The committee also approved a motion to use available enterprise CMRP funds to lease a replacement Ford F-350 through the Enterprise fleet-management program after staff reported the city's 21-year-old pickup required $4,400–$10,000 in repairs and was not operable. The recommendation included waiving competitive bidding to expedite a leased replacement.

Several FY27 budget submissions were moved forward for additional consideration. The committee endorsed adding roughly $10,000 to the FY27 budget process to update the south-side sidewalk plan and to reengage the Complete Streets work group to prioritize sidewalk gaps and funding options. Alderman Weidner framed the request as a first step to produce an updated GIS map and gap analysis.

Separately, the committee voted to include a plan-commission meeting recording and publication initiative in FY27 budget considerations. Staff estimated in-house production at just under $1,800 annually, with outsourced costs approaching $8,000; the committee approved moving the item into the budget process so staffing and cost questions can be resolved.

On environmental work, Alderman Weidner proposed creating a small annual funding source (he suggested $15,000–$20,000 as a placeholder) — potentially drawing from hotel/motel tax revenues — to support native plantings, bioswales and maintenance on city-owned parcels. City Administrator White cautioned that installation and long-term maintenance require specialist expertise and staff capacity; the committee directed staff to produce a map of city-owned properties and initial cost estimates for FY27 deliberations.

A speed-camera program proposal (portable cameras that issue warning notices rather than tickets) generated significant discussion but was withdrawn for now. Police Chief Sam Bonilla and staff said they had spoken with Schaumburg and a vendor; staff cited an approximate equipment cost of "about $3,000 per camera per month" plus staff time. Committee members agreed to await the results of an ongoing traffic study before advancing the idea.

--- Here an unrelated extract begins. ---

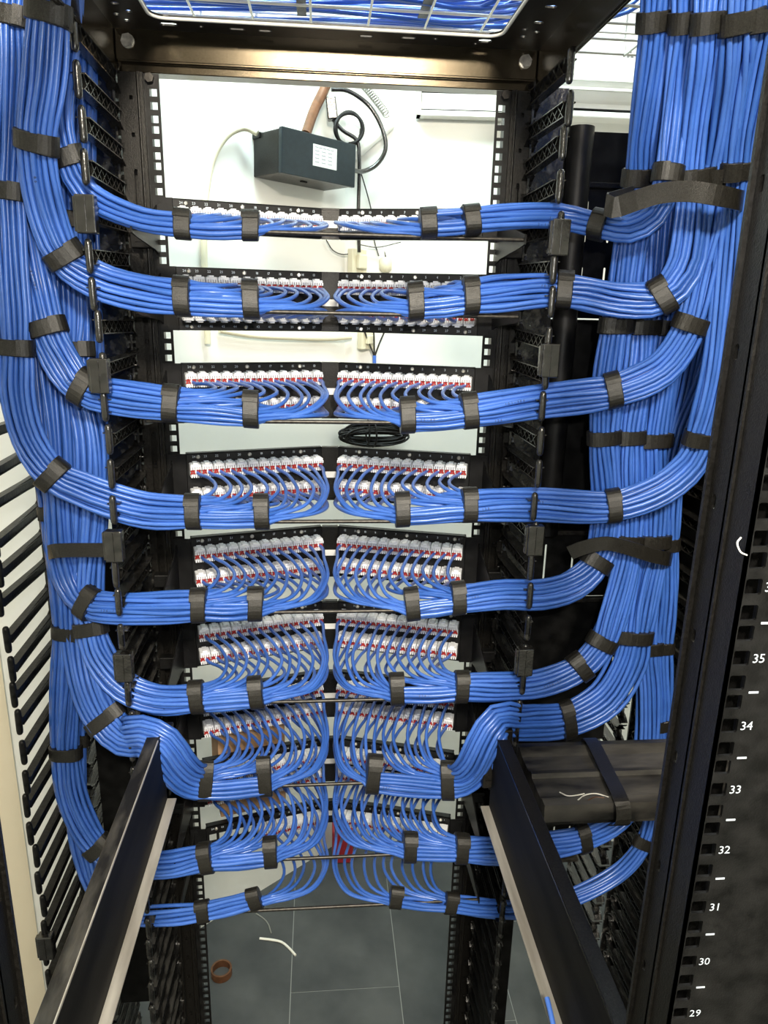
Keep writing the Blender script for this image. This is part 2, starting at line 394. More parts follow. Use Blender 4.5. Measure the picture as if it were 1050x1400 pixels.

Finance Director Kevin Dahlstrand provided a schedule update for the 2025 property-tax levy and said the 2025 PTELL cap is 2.9%; he also reported the city would request additional levy dollars to address a roughly $157,000 shortfall identified in the police-pension actuarial report. Dahlstrand said the abatement ordinance related to the 2023 debt-service issue was being prepared by legal counsel.

Other routine items approved or advanced included a police-department donation solicitation for 2026 community events (Special Olympics, National Night Out), a minor privacy-driven amendment to the city's vehicle repossession ordinance, and the review-and-file of FY26 administration, finance and police work plans. The committee directed the city attorney to draft code amendments to consolidate meetings as proposed by staff; that motion passed by voice vote.

The committee adjourned after completing the agenda.

Votes at a glance: - Insurance renewal (Gallagher) — recommend council accept; voice vote passed (motion by Alderman Berry; second Alderman Wilkie). (See insurance presentation.) - South-side sidewalk plan — move forward with FY27 budget consideration, $10,000 estimate; voice vote passed (motion by Alderman Weidner). (See sidewalk discussion.) - Plan commission recording/publication — include in FY27 budget considerations; voice vote passed (motion by Alderman Berry). (See plan-recording discussion.) - Enterprise lease (replacement F-350) — recommend council waive bidding and approve lease through Enterprise; voice vote passed (motion by Alderman Weidner). (See fleet item.) - Police donation solicitations (2026) — recommend council approve solicitation for Special Olympics and National Night Out; voice vote passed (motion by Alderman Weidner). (See police donations.) - Direct city attorney to draft ordinance to consolidate meetings — voice vote passed (motion by Alderman Berry). (See meeting consolidation.)

Next steps: items moved to FY27 budget consideration will return as staff provides cost estimates, maps and potential funding strategies. The speed-camera idea will be revisited only after the city's traffic-study results are available.